Will Chicago Bulls trade Jimmy Butler, Derrick Rose?

The NBA Finals aren't even over and the Chicago Bulls already are knee deep into rumor season.

So let's not waste time and just dive into all this talk.

First, let's just mention this:

I do not expect the Bulls to attempt any sort of total rebuild. They're not a “championship or bust” team. Fifty wins and the second round of the playoffs is a desirable result for next season.

If they can progress into title contention, great, but keeping the United Center full is the primary focus.

Keep in mind, chairman Jerry Reinsdorf turned 80 earlier this year. He has no desire to relive the disastrous 1999-2004 rebuild.

Also, if Pau Gasol leaves as expected this summer, the Bulls have plenty of young players to build around. When the season begins, Derrick Rose will be 28, Jimmy Butler 27, Nikola Mirotic 25, Doug McDermott 24. Taj Gibson and Joakim Noah should still be in their prime years at 31.

Bulls management doesn't appear to have a grand plan for this summer. Right now, they're looking and listening, seeing what options might be available.

After missing the playoffs for the first time since 2007, the Bulls probably will try to make some sort of splash this summer. But what can they do? Time for a round of rumor-check:

• Minnesota is willing to give up the No. 5 draft pick in a deal for Jimmy Butler.

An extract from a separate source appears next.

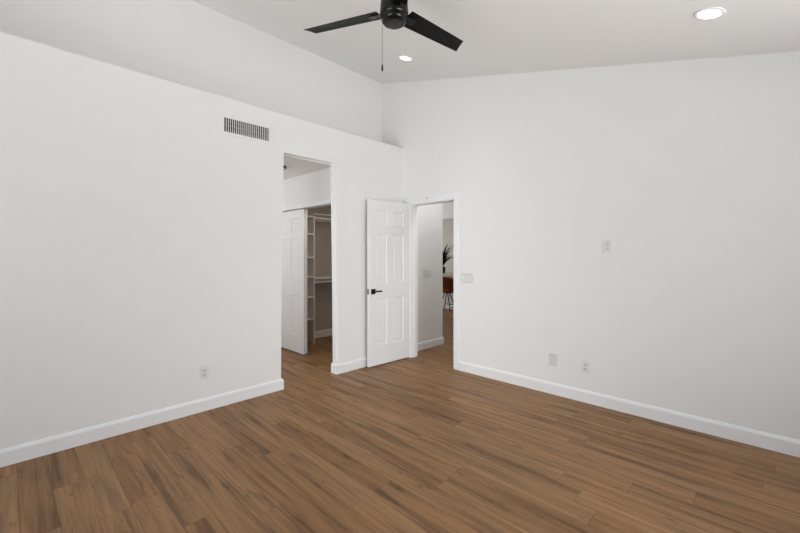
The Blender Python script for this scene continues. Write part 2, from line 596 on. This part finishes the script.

This one doesn't make much sense. If the Bulls do trade Butler, they'll be looking for an established star in return.

The Timberwolves aren't giving up Andrew Wiggins or Karl Anthony Towns, which pretty much ruins that requirement.

That makes slam-dunk star Zach LaVine the likely target in any Butler trade. Is LaVine a future star or a future member of the all-flash team.

The 6-foot-5 shooting guard averaged 14 points in his second NBA season, so he has potential. Trading a two-time all-star for potential is usually a bad strategy.

This hypothetical deal could be expanded to include backup center Gorgui Dieng, but that would give the Bulls two players they could have had in recent drafts. They went with Tony Snell instead of Dieng and McDermott over LaVine. Awkward.

• Boston and the Lakers also have interest in Butler.

This is generally considered a two-player draft, with LSU's Ben Simmons and Duke's Brandon Ingram at the top. Boston has the third pick, which leads to this question: Who is the third-best player in the draft?

Is it Dragan Bender, who averaged 2.1 points for Maccabi Tel Aviv last season? Oklahoma's Buddy Hield, Kentucky's Jamal Murray? You get the idea. There are no sure things in the draft.

The Celtics do have some players to sweeten the deal, such as combo guard Avery Bradley, who averaged 15.2 points and is considered a solid defender.

If nothing else, Boston figures to be a better option than Minnesota as a trade partner.

It will be tougher to pry away the Lakers' No. 2 pick, but they also have no established veterans. Guard Jordan Clarkson or forward Julius Randle probably would be the best targets.

• Philadelphia is willing to trade one of its young big men.

Chicago native Jahlil Okafor is an intriguing name to hit the trade rumor market. He's sort of like a young Al Jefferson with good post scoring skills. Defense and everything else is in question.

Nerlens Noel, who can fill the stat sheet, might be a better option, but not for Butler, and it will be tough for the Bulls or anyone to pry the No. 1 pick away from the Sixers.

What would the Sixers take for Noel or Okafor? Mirotic and Gibson? File this one in the “unlikely” category.

• The Bulls are willing to part with Derrick Rose.

Sure they are. But with his injury history and one more year left on his contract at $21 million, what team would want him?

Anything is possible, but it's tough to envision a scenario where the Bulls can get anything beyond a bad contact in return for Rose. And, no, the Bulls are not turning over the keys to the offense to a rookie point guard drafted at No. 14.

• Joakim Noah told teammates he's planning to leave as a free agent.

There's probably truth to all sides in this one. Noah was frustrated by the rift between Bulls management and former coach Tom Thibodeau, along with the 2013 decision to fire assistant coach Ron Adams — that's already been written.

But nothing can happen in NBA free agency until July 1 and it wouldn't be smart for Noah, coming off two injury-riddled seasons, to eliminate any of his options for a new contract.

It will take a good sales job, but Noah re-signing with the Bulls is at least a possibility.